● Given task:
Identify, in the records below, every line where the string "that" appears, and copy each such line.

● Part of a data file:
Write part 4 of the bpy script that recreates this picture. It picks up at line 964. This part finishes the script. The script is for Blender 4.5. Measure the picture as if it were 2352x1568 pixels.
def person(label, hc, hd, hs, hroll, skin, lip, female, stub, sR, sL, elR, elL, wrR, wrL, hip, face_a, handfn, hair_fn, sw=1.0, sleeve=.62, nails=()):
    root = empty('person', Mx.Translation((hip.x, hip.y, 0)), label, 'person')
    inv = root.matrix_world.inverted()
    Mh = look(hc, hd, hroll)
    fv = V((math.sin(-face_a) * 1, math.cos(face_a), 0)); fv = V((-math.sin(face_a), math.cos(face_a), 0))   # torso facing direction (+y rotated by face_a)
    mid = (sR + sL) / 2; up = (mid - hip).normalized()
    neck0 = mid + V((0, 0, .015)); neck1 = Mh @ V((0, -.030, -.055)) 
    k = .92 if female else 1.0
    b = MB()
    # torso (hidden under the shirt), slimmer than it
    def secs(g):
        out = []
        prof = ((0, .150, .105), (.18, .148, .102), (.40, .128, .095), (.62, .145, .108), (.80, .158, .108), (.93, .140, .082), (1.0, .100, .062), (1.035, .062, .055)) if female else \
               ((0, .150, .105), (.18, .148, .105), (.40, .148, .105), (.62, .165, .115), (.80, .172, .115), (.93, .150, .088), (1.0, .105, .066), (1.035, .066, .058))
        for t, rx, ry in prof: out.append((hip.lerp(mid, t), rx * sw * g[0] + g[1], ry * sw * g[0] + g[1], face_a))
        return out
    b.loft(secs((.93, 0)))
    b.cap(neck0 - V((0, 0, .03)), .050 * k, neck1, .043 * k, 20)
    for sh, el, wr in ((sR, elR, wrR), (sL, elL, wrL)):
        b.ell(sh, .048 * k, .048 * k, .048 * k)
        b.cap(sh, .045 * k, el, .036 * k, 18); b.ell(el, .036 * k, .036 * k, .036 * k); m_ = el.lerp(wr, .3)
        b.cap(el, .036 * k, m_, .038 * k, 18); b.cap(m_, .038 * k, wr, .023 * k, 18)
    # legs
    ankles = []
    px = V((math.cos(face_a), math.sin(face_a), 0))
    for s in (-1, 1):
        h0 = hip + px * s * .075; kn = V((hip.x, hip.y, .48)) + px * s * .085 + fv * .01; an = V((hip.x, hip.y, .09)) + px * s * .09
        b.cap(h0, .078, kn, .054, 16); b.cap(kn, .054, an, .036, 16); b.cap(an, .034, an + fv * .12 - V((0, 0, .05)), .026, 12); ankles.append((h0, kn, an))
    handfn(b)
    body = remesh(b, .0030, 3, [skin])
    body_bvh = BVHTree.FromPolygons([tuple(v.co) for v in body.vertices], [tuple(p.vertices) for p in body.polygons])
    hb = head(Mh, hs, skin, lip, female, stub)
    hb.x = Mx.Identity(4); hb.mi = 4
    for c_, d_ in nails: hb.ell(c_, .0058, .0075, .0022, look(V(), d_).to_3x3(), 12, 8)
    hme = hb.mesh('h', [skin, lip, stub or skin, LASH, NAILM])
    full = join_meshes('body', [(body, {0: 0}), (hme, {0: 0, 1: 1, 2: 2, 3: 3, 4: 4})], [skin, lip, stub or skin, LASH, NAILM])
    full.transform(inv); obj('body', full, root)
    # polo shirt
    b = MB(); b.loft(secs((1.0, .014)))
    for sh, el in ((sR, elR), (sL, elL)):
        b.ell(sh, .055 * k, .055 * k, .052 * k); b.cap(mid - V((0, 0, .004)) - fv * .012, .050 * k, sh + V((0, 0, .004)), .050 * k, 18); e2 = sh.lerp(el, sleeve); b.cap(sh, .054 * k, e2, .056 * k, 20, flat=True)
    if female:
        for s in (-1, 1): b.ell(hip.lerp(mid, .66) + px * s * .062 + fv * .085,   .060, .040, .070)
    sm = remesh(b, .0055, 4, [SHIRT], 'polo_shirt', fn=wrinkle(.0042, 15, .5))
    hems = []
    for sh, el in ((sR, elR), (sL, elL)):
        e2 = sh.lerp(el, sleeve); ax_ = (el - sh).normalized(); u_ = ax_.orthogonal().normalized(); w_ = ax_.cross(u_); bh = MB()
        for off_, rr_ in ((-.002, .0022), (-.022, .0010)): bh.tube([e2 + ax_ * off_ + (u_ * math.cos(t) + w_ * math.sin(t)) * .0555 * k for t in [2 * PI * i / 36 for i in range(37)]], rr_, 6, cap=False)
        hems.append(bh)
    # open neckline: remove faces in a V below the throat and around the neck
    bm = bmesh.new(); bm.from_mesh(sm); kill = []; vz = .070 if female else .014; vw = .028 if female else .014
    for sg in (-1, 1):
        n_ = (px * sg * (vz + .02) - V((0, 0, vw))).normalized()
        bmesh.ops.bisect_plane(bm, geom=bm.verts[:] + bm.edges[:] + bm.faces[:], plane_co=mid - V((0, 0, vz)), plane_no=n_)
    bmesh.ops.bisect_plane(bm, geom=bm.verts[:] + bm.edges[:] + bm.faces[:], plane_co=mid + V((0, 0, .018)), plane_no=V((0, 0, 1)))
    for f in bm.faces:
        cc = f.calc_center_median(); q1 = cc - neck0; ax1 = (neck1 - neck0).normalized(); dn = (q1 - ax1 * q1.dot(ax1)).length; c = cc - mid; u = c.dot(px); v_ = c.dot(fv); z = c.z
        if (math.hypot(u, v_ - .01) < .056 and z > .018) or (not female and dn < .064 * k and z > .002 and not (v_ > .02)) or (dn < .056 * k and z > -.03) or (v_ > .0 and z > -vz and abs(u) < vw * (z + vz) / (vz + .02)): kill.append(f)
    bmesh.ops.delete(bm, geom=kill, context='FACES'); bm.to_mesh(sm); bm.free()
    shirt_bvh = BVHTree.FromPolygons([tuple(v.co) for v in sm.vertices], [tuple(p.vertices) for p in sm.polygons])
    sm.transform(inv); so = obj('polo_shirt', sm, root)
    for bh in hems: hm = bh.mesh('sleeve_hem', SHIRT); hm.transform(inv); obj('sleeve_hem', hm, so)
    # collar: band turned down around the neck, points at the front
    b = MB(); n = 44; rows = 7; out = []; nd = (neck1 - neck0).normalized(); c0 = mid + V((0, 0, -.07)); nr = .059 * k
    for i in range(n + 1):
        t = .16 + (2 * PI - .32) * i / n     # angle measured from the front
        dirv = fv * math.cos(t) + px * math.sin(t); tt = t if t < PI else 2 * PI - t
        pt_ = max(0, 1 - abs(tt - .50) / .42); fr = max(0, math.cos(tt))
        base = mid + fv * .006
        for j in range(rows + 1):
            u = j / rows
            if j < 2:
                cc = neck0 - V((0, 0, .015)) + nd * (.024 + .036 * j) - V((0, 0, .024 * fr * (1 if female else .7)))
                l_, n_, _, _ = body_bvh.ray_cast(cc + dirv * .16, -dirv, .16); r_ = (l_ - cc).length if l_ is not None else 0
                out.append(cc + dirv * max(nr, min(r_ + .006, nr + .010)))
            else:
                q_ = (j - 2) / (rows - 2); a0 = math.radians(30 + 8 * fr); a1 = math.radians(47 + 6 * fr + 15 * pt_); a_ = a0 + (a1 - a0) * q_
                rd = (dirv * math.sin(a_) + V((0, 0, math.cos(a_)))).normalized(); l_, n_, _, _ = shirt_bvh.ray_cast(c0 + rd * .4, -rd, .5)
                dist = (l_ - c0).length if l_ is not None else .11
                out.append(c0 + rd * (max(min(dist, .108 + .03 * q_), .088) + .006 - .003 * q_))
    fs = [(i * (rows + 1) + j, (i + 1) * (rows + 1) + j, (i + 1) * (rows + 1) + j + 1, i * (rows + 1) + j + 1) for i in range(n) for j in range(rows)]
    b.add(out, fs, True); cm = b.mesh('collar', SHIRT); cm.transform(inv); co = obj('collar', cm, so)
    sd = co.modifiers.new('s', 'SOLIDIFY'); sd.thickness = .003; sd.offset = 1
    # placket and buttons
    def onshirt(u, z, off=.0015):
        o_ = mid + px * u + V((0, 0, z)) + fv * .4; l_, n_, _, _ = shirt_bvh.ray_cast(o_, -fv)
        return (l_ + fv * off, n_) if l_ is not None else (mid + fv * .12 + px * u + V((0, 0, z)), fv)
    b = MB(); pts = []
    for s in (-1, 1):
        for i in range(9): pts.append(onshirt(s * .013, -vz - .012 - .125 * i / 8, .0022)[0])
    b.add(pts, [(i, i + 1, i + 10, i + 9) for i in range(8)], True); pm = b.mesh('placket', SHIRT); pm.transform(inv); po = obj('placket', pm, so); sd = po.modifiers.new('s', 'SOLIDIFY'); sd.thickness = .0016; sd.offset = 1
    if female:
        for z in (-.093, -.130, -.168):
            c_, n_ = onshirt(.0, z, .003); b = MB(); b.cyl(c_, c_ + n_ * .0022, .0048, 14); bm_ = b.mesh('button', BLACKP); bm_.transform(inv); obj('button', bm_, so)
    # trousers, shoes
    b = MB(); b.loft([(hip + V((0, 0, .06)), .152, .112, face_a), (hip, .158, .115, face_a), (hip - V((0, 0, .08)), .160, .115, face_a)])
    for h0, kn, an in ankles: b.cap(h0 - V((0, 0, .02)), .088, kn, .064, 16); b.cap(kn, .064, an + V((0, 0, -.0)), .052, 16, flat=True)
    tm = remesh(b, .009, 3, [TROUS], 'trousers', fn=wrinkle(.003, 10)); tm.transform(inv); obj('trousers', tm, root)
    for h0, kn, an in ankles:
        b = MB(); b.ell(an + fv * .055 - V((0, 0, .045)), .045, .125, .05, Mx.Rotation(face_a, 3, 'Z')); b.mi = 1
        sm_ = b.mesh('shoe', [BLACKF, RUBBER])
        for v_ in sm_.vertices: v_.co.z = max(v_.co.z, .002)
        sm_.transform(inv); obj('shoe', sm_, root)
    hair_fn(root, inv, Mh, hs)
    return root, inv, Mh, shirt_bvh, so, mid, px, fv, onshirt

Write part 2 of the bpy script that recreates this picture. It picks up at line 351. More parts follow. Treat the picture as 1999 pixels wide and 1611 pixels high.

● Written reply:
Write part 4 of the bpy script that recreates this picture. It picks up at line 964. This part finishes the script. The script is for Blender 4.5. Measure the picture as if it were 2352x1568 pixels.
Write part 2 of the bpy script that recreates this picture. It picks up at line 351. More parts follow. Treat the picture as 1999 pixels wide and 1611 pixels high.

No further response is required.